Solution of Steady Incompressible MHD Problems with Quasi-Least Square Method

Abstract

A quasi-least-squares (QLS) mixed finite element method (MFE) based on the L2-inner product is utilized to solve an incompressible magnetohydrodynamic (MHD) model. These models are associated with the three unknown terms, i.e., fluid velocity, fluid pressure, and magnetic field. For the MHD-based models, common theories and algorithms for approximation of the solutions are not always applicable because of the choice of the functional spaces during the utilization of the weak formulation. It is well known that the spaces used for the approximation of the different unknowns, e.g., the spaces for the unknowns, cannot be chosen independently for the variational formulation, and may have to satisfy strict stability conditions such as the inf-sup, or Ladyzhenskaya–Babuska–Brezzi (LBB) condition.
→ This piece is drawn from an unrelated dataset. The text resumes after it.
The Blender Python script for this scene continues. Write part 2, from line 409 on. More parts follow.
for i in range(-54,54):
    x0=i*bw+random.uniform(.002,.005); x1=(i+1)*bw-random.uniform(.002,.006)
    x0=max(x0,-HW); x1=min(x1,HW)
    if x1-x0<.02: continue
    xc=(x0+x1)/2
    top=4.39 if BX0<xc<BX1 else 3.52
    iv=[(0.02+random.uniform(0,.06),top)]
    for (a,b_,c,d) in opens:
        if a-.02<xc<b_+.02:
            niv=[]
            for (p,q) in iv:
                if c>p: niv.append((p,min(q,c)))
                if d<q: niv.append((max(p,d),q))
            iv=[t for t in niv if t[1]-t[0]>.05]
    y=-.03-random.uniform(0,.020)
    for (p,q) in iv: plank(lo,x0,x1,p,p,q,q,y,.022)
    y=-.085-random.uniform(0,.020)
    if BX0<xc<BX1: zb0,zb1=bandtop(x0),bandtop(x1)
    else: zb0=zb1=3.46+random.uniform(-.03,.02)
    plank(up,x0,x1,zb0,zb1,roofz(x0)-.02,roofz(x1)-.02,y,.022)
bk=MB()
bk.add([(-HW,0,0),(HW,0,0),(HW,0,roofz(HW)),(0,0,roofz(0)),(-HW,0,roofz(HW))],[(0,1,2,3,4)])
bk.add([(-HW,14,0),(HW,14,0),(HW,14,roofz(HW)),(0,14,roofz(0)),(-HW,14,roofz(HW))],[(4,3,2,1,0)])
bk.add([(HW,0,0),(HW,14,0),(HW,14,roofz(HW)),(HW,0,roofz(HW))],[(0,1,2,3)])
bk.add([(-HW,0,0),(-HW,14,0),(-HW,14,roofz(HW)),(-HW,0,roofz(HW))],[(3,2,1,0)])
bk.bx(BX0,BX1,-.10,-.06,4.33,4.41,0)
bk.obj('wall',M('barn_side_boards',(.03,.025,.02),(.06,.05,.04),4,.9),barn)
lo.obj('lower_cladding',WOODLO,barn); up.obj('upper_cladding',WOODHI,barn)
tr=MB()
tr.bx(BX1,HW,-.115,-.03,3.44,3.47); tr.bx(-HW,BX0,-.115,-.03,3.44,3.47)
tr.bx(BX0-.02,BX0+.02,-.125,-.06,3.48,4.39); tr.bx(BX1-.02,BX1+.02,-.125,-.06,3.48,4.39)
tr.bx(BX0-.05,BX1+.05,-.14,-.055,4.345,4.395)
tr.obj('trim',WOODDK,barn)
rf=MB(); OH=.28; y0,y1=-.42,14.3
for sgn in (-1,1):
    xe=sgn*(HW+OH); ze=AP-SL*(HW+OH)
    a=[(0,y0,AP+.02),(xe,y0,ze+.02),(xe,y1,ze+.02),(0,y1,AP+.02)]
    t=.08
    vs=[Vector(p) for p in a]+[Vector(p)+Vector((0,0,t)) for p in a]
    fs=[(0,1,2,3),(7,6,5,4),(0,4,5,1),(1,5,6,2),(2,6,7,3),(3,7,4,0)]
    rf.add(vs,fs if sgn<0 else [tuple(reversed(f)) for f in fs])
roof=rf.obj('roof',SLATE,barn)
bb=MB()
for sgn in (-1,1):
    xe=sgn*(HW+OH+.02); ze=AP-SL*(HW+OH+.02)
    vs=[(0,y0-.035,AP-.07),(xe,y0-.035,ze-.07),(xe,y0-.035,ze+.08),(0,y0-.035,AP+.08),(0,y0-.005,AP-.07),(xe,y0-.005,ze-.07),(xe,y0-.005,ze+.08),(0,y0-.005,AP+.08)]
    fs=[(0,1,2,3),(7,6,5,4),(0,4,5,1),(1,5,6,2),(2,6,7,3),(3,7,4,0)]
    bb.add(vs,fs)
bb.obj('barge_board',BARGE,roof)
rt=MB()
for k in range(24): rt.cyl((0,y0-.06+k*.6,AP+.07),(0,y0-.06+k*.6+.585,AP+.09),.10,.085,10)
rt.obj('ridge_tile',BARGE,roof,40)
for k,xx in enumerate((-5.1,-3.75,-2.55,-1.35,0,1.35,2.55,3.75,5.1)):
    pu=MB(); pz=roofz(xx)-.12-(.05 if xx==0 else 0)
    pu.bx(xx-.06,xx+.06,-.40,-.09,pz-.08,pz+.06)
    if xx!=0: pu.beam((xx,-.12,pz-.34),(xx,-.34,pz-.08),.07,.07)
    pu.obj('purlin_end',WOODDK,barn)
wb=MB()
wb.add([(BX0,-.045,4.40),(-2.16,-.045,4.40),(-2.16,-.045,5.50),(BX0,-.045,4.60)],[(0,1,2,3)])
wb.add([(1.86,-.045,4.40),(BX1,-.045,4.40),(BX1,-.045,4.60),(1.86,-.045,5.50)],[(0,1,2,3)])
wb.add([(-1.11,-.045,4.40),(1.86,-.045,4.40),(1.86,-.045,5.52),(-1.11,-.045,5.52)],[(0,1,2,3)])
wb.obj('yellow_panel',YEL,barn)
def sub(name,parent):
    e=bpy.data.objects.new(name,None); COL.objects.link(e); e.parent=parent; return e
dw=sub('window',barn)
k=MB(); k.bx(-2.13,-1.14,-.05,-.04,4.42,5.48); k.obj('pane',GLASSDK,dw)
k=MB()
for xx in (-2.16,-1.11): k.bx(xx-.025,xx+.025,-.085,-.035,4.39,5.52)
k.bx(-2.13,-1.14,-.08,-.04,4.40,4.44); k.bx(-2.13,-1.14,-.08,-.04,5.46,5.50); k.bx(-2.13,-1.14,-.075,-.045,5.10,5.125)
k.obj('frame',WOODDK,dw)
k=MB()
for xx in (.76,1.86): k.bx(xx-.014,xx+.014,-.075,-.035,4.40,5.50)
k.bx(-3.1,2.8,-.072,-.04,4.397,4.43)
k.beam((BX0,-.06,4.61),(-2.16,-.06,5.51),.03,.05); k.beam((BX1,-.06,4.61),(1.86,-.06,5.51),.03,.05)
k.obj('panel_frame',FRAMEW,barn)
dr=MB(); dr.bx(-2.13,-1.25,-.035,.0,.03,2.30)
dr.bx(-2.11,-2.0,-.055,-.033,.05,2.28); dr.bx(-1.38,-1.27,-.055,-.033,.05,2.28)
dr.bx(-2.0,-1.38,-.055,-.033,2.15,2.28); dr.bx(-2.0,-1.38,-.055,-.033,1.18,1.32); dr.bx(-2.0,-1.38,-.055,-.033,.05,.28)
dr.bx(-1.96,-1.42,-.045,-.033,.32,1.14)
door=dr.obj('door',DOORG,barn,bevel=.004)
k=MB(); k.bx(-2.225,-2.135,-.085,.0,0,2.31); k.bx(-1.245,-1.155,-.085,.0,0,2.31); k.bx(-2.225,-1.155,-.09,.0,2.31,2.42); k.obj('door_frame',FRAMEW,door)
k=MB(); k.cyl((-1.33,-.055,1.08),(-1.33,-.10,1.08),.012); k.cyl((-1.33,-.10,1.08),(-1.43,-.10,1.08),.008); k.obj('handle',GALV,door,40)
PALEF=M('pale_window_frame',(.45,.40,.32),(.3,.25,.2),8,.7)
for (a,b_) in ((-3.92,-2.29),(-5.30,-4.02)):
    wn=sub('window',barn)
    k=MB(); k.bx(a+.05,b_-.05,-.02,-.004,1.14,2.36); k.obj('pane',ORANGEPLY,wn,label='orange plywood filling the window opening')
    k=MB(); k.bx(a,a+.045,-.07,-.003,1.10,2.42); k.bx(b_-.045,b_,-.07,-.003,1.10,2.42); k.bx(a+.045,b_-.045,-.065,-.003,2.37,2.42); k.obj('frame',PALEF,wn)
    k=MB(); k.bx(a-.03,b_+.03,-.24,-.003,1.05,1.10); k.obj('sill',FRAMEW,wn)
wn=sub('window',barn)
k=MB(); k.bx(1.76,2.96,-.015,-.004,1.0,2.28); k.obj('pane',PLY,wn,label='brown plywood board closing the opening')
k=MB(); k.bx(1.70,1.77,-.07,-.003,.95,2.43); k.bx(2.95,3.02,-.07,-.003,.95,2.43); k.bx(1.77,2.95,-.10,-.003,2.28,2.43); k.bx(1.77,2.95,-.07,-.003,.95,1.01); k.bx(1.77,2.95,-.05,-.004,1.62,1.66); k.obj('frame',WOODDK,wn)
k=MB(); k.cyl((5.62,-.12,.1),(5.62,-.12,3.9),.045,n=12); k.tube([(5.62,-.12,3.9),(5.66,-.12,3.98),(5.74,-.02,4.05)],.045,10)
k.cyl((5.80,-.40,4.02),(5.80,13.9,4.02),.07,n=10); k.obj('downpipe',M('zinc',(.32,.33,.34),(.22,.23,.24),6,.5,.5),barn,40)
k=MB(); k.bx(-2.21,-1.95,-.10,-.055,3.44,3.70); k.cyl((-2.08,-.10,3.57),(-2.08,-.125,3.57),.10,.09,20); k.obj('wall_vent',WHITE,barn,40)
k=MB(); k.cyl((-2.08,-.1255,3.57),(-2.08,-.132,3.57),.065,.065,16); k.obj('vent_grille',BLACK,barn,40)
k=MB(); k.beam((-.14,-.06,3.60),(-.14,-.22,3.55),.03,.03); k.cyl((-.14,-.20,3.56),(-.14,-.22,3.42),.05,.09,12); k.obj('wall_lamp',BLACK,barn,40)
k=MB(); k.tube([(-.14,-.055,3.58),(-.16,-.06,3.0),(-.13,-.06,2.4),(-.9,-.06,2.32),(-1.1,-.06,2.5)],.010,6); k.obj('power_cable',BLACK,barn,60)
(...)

The dependency of the selection of the spaces for the unknowns are critical and always not applicable for some pair of unknowns. Because of this, the numerical or theoretical solutions must have to face some stability issue. The proposed scheme (L2-inner product) is introduced to circumvent this deficiency of the conditions (inf-sup or LBB) and obtained a well-posed solution theoretically. The model equations are nonlinear and highly coupled with the combination of Navier–Stokes and Maxwell relations. First, these nonlinear models are made linear around a specific state wherein the modified system represents an algebraic equation in a first-order symmetric form. Secondly, a direct iteration technique is applied to solve the nonlinearities and obtain a theoretical convergent rate for a general initial guess. Theoretical results show that only a single parameter with a single initial guess is sufficient to establish the well-posedness of the solution.